Dr Li Sun interviewed by ITV news on China’s three-child policy
On 31 May 2021, the Chinese government announced the three-child policy, allowing married couples in China to have three children.
Dr Li Sun, Lecturer in Sociology and Social Policy, spoke to ITV News following the Chinese government’s decision to raise the limit on the number of children married couples are allowed to have. A one-child policy, implemented 1979, was replaced in 2016 with an upper limit of two children. Now the government has raised this limit to three.
The announcement of the three-child policy followed the release of a recent once-in-a-decade census, and responded to the demographical trends of the declining birthrate and aging population in China.
An important factor in population growth is the total fertility rate (TFR). The UN calls a rate of 2.1 ‘replacement-level fertility’, indicating that, on average, if a child-bearing person were to have 2.1 children, each generation would exactly replace itself. The current fertilty rate in China is 1.3, which is below the replacement rate of 2.1.
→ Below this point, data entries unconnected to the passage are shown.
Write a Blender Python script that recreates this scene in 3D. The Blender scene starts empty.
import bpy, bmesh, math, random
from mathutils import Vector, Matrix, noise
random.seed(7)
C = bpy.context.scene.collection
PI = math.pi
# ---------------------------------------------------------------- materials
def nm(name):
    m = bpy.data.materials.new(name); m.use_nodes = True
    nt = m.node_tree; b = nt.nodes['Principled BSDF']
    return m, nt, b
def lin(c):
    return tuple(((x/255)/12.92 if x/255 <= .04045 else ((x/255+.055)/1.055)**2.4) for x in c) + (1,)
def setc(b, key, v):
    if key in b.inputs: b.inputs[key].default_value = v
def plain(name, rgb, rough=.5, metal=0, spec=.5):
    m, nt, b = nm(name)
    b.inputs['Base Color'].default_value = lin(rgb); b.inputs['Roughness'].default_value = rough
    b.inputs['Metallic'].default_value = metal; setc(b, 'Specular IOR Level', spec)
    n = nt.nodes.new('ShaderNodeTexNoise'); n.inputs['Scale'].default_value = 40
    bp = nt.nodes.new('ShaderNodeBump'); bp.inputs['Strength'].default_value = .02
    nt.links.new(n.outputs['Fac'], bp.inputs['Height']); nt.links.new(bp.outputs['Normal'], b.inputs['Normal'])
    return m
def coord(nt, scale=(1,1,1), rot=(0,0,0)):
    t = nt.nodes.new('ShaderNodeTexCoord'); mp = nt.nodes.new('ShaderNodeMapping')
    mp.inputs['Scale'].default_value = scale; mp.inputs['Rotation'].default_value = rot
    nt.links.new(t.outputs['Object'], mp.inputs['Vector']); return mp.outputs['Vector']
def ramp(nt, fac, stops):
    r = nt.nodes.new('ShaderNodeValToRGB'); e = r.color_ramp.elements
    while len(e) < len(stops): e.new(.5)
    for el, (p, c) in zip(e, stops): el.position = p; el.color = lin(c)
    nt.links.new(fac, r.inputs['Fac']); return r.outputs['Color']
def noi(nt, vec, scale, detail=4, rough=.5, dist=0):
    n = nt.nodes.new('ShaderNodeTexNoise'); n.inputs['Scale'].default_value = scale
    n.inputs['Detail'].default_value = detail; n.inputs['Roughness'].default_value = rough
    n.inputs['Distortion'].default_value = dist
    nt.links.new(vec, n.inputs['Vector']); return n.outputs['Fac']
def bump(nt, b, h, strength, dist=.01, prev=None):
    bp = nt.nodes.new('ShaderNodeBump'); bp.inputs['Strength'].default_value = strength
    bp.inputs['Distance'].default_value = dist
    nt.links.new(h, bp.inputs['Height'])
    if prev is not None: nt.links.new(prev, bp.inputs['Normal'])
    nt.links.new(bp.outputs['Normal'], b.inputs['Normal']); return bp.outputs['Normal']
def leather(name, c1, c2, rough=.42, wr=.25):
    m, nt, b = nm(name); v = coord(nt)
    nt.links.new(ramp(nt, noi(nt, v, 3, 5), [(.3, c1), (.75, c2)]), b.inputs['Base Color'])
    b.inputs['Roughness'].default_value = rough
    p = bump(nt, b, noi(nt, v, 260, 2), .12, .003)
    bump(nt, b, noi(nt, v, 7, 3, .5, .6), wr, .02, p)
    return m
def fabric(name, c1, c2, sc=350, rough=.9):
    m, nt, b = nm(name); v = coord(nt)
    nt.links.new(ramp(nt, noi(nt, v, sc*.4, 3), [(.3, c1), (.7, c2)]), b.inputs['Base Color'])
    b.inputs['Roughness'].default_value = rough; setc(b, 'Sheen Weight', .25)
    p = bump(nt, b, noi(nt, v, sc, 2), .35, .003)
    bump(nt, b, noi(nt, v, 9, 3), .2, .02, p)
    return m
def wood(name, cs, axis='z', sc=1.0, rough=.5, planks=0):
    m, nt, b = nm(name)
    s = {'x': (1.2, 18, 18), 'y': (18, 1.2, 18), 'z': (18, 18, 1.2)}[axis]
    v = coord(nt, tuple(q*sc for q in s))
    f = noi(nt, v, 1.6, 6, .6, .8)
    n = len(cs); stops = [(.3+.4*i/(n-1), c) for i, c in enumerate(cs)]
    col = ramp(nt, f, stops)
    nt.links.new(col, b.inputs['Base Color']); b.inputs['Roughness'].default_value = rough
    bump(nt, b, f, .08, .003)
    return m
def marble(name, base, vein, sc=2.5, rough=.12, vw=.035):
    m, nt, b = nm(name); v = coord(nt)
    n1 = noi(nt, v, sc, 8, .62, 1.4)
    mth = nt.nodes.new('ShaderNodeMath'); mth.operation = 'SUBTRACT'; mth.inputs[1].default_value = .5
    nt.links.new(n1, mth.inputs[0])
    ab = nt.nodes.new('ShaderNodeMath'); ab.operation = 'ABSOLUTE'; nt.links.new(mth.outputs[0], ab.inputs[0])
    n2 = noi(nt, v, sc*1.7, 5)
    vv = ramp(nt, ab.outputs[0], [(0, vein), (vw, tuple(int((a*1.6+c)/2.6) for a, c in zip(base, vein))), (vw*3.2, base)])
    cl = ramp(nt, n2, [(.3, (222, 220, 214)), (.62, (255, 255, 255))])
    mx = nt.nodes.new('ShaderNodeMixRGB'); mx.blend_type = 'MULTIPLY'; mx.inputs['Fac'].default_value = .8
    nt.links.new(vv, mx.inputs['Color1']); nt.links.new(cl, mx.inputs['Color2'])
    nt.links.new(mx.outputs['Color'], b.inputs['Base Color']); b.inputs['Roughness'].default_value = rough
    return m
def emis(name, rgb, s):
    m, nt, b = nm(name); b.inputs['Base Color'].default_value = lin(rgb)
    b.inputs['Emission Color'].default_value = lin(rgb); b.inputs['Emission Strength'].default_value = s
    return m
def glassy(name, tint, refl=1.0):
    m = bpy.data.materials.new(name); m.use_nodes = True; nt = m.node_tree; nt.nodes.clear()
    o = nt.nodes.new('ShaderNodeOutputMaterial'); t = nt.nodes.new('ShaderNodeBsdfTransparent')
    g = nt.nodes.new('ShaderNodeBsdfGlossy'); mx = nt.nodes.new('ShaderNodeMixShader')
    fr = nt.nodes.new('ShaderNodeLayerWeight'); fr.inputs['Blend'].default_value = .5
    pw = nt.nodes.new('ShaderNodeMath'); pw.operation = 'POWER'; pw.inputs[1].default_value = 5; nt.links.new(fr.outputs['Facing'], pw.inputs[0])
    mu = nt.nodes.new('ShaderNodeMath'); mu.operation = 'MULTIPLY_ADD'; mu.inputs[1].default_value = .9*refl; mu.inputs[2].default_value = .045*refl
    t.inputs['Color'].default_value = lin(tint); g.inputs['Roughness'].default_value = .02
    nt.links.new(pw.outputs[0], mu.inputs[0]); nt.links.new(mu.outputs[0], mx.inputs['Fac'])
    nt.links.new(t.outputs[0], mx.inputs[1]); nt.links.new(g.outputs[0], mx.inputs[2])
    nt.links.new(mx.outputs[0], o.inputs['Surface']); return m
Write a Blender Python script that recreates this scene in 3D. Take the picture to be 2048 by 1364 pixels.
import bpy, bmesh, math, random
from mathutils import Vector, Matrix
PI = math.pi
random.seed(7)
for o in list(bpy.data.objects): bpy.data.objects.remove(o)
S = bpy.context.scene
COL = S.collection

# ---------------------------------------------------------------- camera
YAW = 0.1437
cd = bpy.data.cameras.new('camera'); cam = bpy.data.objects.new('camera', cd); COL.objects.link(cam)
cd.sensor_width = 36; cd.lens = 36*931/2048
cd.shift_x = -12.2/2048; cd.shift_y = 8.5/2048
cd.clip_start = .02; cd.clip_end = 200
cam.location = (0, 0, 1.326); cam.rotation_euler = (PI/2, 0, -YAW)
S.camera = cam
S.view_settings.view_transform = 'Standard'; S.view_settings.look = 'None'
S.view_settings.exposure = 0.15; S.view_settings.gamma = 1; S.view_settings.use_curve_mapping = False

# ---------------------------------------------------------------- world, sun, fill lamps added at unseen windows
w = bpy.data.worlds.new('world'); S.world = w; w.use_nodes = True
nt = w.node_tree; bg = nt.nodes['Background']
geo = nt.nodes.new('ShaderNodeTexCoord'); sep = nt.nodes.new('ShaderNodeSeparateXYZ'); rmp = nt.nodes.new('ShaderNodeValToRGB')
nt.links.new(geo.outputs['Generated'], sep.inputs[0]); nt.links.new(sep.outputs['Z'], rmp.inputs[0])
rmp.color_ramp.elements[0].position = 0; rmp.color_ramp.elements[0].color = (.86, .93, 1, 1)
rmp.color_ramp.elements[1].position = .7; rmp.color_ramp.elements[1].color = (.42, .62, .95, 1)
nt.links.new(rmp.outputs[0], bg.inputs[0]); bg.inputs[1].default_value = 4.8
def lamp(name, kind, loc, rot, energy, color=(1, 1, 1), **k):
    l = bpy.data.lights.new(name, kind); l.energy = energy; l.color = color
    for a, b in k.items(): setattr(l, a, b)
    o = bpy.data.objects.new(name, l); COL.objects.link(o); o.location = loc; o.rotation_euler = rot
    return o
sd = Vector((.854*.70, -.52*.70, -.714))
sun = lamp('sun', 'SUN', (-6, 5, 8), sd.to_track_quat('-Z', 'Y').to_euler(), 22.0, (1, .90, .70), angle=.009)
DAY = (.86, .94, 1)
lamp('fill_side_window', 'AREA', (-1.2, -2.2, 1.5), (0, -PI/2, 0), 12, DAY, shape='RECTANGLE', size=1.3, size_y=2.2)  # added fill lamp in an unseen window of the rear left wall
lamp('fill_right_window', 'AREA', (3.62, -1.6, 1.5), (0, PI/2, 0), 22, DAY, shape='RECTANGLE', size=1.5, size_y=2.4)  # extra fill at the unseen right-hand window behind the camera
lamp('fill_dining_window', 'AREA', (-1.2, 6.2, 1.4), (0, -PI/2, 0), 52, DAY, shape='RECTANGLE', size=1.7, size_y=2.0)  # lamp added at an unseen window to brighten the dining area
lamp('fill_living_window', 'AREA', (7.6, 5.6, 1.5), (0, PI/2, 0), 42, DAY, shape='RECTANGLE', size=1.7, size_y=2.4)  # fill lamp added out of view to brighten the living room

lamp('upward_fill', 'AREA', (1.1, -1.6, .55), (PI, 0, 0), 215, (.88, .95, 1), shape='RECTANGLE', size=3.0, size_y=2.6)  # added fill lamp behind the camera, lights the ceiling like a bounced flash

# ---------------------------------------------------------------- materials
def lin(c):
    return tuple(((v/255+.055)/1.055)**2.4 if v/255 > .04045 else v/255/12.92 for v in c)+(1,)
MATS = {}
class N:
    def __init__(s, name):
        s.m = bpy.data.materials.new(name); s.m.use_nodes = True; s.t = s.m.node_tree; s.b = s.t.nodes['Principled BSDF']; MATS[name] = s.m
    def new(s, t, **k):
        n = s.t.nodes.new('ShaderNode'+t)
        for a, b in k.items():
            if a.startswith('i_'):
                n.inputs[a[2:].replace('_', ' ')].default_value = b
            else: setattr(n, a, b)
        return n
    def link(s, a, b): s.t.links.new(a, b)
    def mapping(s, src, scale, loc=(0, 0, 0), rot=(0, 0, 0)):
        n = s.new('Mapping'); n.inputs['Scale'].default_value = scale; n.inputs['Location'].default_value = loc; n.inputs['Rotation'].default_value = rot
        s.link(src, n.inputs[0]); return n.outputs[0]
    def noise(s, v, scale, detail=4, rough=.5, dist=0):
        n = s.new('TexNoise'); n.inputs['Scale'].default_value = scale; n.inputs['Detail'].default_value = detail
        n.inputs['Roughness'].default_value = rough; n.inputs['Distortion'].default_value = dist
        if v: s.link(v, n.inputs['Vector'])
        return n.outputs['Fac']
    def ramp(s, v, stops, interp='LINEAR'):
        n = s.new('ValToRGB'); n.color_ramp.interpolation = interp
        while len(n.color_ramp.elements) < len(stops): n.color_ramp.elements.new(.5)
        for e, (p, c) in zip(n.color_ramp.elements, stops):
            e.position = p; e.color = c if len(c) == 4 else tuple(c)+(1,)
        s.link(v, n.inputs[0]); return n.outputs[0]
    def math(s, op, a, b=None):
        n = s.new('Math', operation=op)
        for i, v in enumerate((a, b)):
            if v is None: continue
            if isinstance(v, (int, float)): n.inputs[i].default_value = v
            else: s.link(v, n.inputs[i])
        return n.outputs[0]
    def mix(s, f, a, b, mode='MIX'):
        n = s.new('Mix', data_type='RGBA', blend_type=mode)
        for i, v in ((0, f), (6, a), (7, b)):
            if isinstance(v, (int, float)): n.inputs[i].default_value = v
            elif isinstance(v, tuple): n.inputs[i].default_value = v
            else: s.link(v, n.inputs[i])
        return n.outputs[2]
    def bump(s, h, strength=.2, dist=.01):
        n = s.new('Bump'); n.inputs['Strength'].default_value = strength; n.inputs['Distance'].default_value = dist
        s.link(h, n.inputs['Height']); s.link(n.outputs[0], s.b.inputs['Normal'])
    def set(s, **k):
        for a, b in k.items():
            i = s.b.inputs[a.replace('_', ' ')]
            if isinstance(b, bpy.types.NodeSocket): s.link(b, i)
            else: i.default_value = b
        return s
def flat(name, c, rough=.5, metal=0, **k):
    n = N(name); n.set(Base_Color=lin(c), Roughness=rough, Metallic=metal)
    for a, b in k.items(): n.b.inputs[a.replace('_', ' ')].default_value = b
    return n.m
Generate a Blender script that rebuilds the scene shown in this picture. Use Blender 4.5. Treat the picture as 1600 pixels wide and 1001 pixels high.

Further, in 2020, 264 million Chinese people were aged 60 and above, accounting for 18.7% of the total population.
Dr Sun addresses the importance of social welfare expansion, given that the economic burden of raising children is high for ordinary Chinese households. During the ITV news interview, she refers to inadequate maternity leave, childcare, and pre-school education as constraints on a person’s decision on the number of children they will have.